Nem mesmo no dia das mães eu me sentia incomodada, apesar da publicidade se esforçar para isso. A única data do ano que me gerava incômado era o natal e eu não entendia o porquê desse evento sempre me fazer cair num inexplicável desânimo depressivo. Mas, há pouco anos, conversando sobre isso, tive um insigth e descobri o motivo de minha angústia anual à data do nascimento do menino Jesus. Como a descoberta de algo que parecia estar soterrado há séculos, eu explodi em um tom abafado e delirante: Natal é data de família e eu não construí uma.

As lágrimas vieram como se quisessem inundar aquela noite fatídica. Meu companheiro tentava, veementemente, me consolar. Sem sucesso, usou de sua habitual racionalidade: "Amor, natais com crianças correndo para abrir presentes do Papai-noel e parentes comendo rabanada, esse natal tradiconal foi inventado pela Coca-cola". Aquelas palavras vieram num misto de decepção e bálsamo de lucidez. Então, naquele ano, decidi fazer a festa natalina em casa com os amigos e não o contrário, como sempre, pegando carona nas famílias alheias. Foi libertador!

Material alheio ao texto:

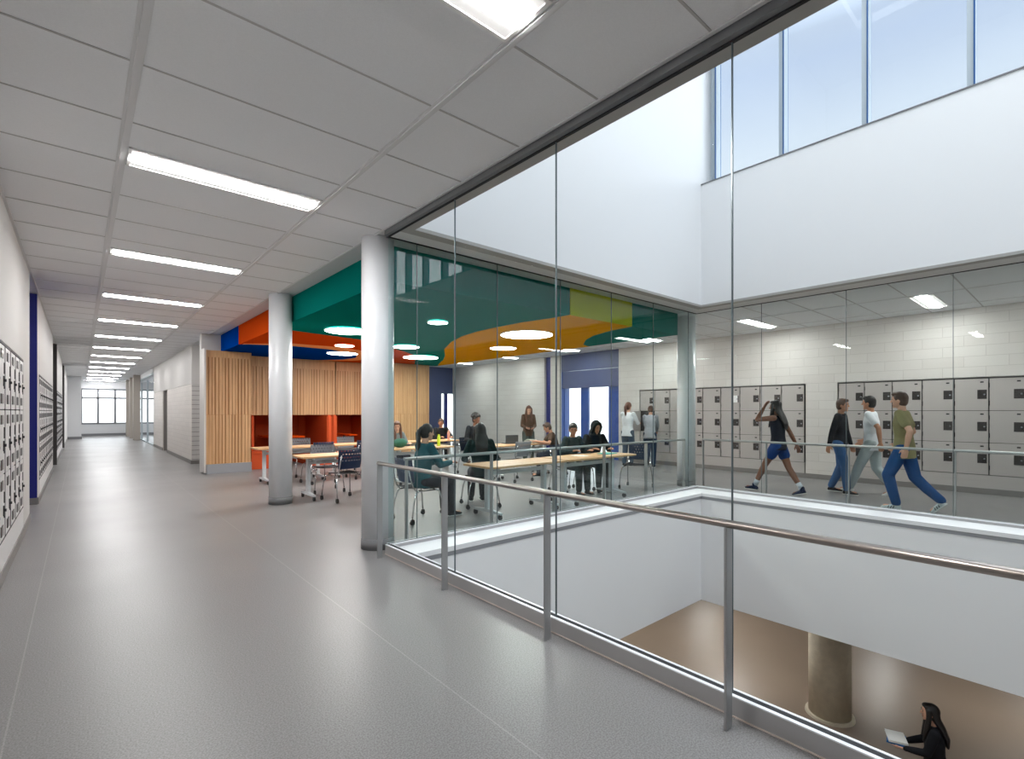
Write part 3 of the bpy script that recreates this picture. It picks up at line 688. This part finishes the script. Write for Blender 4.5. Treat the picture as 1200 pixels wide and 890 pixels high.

Ao contar esse episódio a uma amiga da sociologia, ela reiterou com um " tudo isso não passa de contrução social" e completou dizendo que eu maternava. Usou o termo referindo-se ao zelo que tenho com minha mãe e irmã, ambas muito dependentes dos meus cuidados. Lembrei também que, por muitas vezes, eu dizia em sala de aula que Deus não me deu filhos, mas me deu alunos. Ela tinha razão. Eu maternava!

É fato que jamais provarei dos mistérios e sentimentos que somente as mães detêm, mas isso não me gera nenhum transtorno, tampouco frustração, pois entendi que eu posso sim cuidar, acarinhar, proteger, amparar, alimentar, ouvir, aconselhar - ações derivadas do amor maternal. Óbvio que não é a mesma coisa, mas ao contrário do niilismo de Brás Cubas, preferi deixar como legado meu amor a quem pudesse e quisesse receber: mãe, irmã, afilhados, alunos,amigos, as crianças de uma creche etc...

Penso que mulheres que optaram por uma vida sem filhos têm como missão espalhar amor, pois aquele tal sentimento infinito e devotado que seria direcionado a um rebento pode ser repartido por uma dezena de almas agregadas. Não se trata, insisto, de preencher lacunas ou buscar sublimação. Creio ser questão de escolha e como tal, também exige muita responsabilidade.

Há pouquíssimos dias, uma nova aluna, com claro problema de retardo mental, escreveu-me um bilhete, quando li tive que conter o sentimento imapctante de surpresa e assombro: Uma moça de uns 18 anos,escreveu um textinho idêntico àqueles do maternal, dizendo já na terceira linha: "posso te chamar de mãe? Perdi meus pais quando eu era pequena (...) Te amo para sempre". Com o coração partido em pedacinhos, respondi com outro bilhete, pois ela assim pediu. Nele fui taxativa: prefiro que me chame de professora. Maternar tem dessas, temos também que impor limites para que a vida siga seu curso natural.